Intertextualidade Urbana

De manhã cedo, ao sair de casa, dei de cara com um mendigo espichado na minha calçada. Cheguei a me assustar: em cima do papelão o homem dormia, parecendo ter passado a noite ali. Assim deitado, percebia-se que o que eu e a maioria das pessoas consideramos desconfortável, era o máximo de conforto que ele dispunha.

Estava numa das minhas manhãs emotivas, sensíveis e, ao ver aquela cena comum do dia-a-dia, comecei a ter meu momento reflexivo. Questionei-me sobre o que teria levado aquele ser humano a viver naquela condição de abandono, tanto da família, quanto de nós, a sociedade, que sempre olhamos para essas pessoas com indiferença, ou pior, que fingimos nem ver.

Pensei em deixar um café da manhã ao lado do homem, para que quando acordasse, ele tivesse uma surpresa boa, talvez a única no dia. Mas como a maioria dos brasileiros, eu precisava ir trabalhar. Já estava atrasada por ter passado um bom tempo em frente ao espelho me maquiando para disfarçar as bolsas que se formaram em meus olhos, e, parar ali me atrasaria ainda mais.

"Puxa vida, que grande ser humano eu sou", falei comigo mesma após continuar o caminho. Vejo a situação, aponto as causas, penso em n fatores, mas no final das contas não ajo. Penso em fazer a diferença, porém não pratico e fica tudo do mesmo jeito.

Sei que muitas pessoas, assim como eu, têm esses momentos de reflexão, geralmente quando estão numa fase sensível, o correto seria ter consciência todos os dias, mas... sempre tem o ''mas''.
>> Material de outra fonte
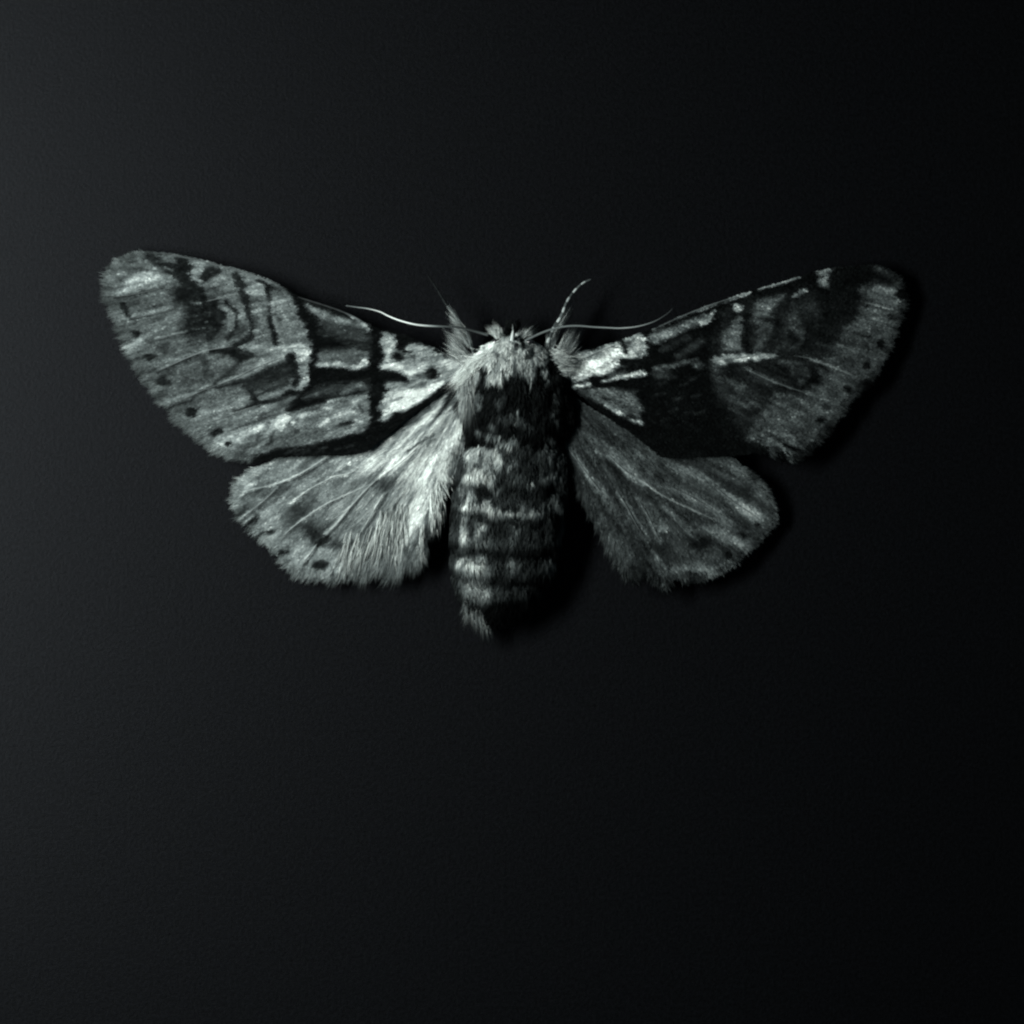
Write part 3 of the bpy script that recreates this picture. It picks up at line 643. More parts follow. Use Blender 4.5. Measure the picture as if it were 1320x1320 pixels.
# ------------------------------------------------------------------ black paper
def make_paper():
    n = 2; S = 45.0; h = 0.03
    V = np.array([[-S, -S, 0], [S, -S, 0], [S, S, 0], [-S, S, 0], [-S, -S, -h], [S, -S, -h], [S, S, -h], [-S, S, -h]])
    F = np.array([[0, 1, 2, 3], [7, 6, 5, 4], [0, 4, 5, 1], [1, 5, 6, 2], [2, 6, 7, 3], [3, 7, 4, 0]])
    m = bpy.data.materials.new('black_paper'); m.use_nodes = True; nt = m.node_tree; b = nt.nodes['Principled BSDF']
    tc = nt.nodes.new('ShaderNodeTexCoord')
    def noise(scale, detail, rough=.6):
        q = nt.nodes.new('ShaderNodeTexNoise'); q.inputs['Scale'].default_value = scale; q.inputs['Detail'].default_value = detail
        q.inputs['Roughness'].default_value = rough; nt.links.new(tc.outputs['Object'], q.inputs['Vector']); return q
    def ramp(src, stops):
        r = nt.nodes.new('ShaderNodeValToRGB'); e = r.color_ramp.elements
        e[0].position, e[0].color = stops[0]; e[1].position, e[1].color = stops[1]
        for p, c in stops[2:]:
            k = e.new(p); k.color = c
        nt.links.new(src, r.inputs[0]); return r
    n1 = noise(9, 6); r1 = ramp(n1.outputs['Fac'], [(0.3, (PAPER[0] * .9, PAPER[1] * .9, PAPER[2] * .9, 1)), (0.7, (PAPER[0] * 1.1, PAPER[1] * 1.1, PAPER[2] * 1.12, 1))])
    n2 = noise(21, 4, .85); r2 = ramp(n2.outputs['Fac'], [(0.34, (.25, .25, .25, 1)), (0.64, (1.6, 1.6, 1.6, 1))])
    mx = nt.nodes.new('ShaderNodeMix'); mx.data_type = 'RGBA'; mx.blend_type = 'MULTIPLY'; mx.inputs[0].default_value = 1
    nt.links.new(r1.outputs[0], mx.inputs[6]); nt.links.new(r2.outputs[0], mx.inputs[7])
    # tiny dark pits in the sheet
    vo = nt.nodes.new('ShaderNodeTexVoronoi'); vo.inputs['Scale'].default_value = 4.2; nt.links.new(tc.outputs['Object'], vo.inputs['Vector'])
    r3 = ramp(vo.outputs['Distance'], [(0.025, (.25, .25, .25, 1)), (0.07, (1, 1, 1, 1))])
    mx2 = nt.nodes.new('ShaderNodeMix'); mx2.data_type = 'RGBA'; mx2.blend_type = 'MULTIPLY'; mx2.inputs[0].default_value = .8
    nt.links.new(mx.outputs[2], mx2.inputs[6]); nt.links.new(r3.outputs[0], mx2.inputs[7])
    nt.links.new(mx2.outputs[2], b.inputs['Base Color'])
    b.inputs['Roughness'].default_value = 0.52; b.inputs['Specular IOR Level'].default_value = 0.050; b.inputs['Specular Tint'].default_value = (.89, .94, 1, 1)
    bu = nt.nodes.new('ShaderNodeBump'); bu.inputs['Strength'].default_value = 0.6; bu.inputs['Distance'].default_value = 0.012
    nt.links.new(n2.outputs['Fac'], bu.inputs['Height']); nt.links.new(bu.outputs['Normal'], b.inputs['Normal'])
    o = mesh_obj('black_paper', V, F, None, m, smooth=False); o['kind'] = 'structure'
PAPER = (0.0012, 0.0014, 0.0017)
make_paper()

# ------------------------------------------------------------------ the moth
moth = bpy.data.objects.new('moth', None); COL.objects.link(moth)
moth['label'] = 'pale furry moth with banded spread wings and thin antennae on black paper'
moth['category'] = 'moth'

MAPS = {'LF': LF, 'LH': LH, 'RF': RF, 'RH': RH}
CEN = {'LF': (345, 470), 'LH': (470, 630), 'RF': (960, 465), 'RH': (855, 630)}
ROOT = {'LF': (640, 420), 'LH': (622, 480), 'RF': (680, 430), 'RH': (702, 485)}
def flow(kind, x, y):
    """direction in which scales and hairs lie: away from the wing base, veering as the veins do"""
    cx, cy = ROOT[kind]; dx = x - cx; dy = y - cy
    if kind == 'LF': dx = dx - 120; dy = dy * 0.72 + 30
    if kind == 'RF': dx = dx + 120; dy = dy * 0.72 + 30
    l = np.hypot(dx, dy) + 1e-6
    return dx / l, dy / l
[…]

Inclusive eu faria uma conclusão legal, mas hoje saí de casa mais cedo e vi o mesmo mendigo numa rua próxima. Ele deve acordar a qualquer momento e espero que veja a sacolinha que deixei lá. Espero também que ele se sinta ao menos um pouquinho feliz, porque ele também é humano e seres humanos não ficam satisfeitos com pouco.